The comments Waters made do carry some legal risk in the former officer’s trial. Public officials usually avoid speaking out about cases because their words are easy fodder for appealing a conviction — evidence of a possible effort to poison a jury pool and to determine guilt without a trial.

After the verdict Tuesday, Waters told reporters at the Capitol, “You know, someone said it better than me: I’m not celebrating, I’m relieved.”

Known as “Auntie Maxine” on Capitol Hill, Waters has become a role model to a younger generation of leaders for her unswerving style in a decades long career focused on racial and economic justice.

With the deaths in recent years of Rep. John Lewis and other top Black leaders in Congress, Waters is a bridge to that earlier era of civil rights leadership.

“Auntie Maxine is not an easy target for anybody, and I commend her for her leadership,” said Rep. Adriano Espaillat, D-N.Y.

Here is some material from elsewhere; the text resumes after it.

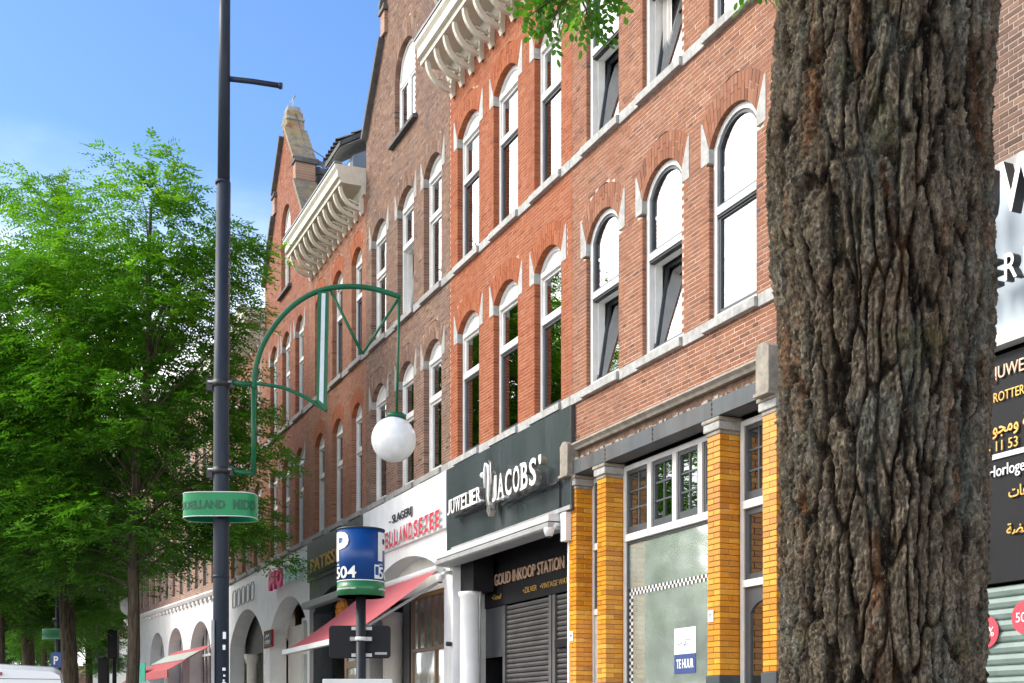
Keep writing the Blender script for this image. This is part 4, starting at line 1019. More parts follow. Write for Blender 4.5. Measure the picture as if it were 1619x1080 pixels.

Waters began focusing on policing issues in 1979 after the police shooting of a Black woman during a confrontation in Los Angeles over an unpaid gas bill. Joining Congress in 1991, she swiftly became a leading advocate for policing changes after the videotaped beating of Rodney King by Los Angeles police officers.

“In some ways, this is exactly why we have representative government,” said professor Ravi Perry, chair of Howard University’s political science department.

“It’s so that folks who go to the halls of power can use that lived experience to inform others who don’t have that lived experience how it might be to walk in those shoes,” he said, “and how we might want to change our laws to better reflect that diverse lived experience.”

Rashad Robinson, president of the advocacy group Color of Change, dismissed the “manufactured outrage” of critics of Waters as a distraction.

“The history of civil rights — a history that is celebrated in this country, even while being undermined — is a history of Black people having to raise their voices, of having to speak out, of having to show up,” he said.

“What are bus boycotts, what are the lunch counter sit-ins, if not people showing up?” he said. ”And now people are acting outraged.”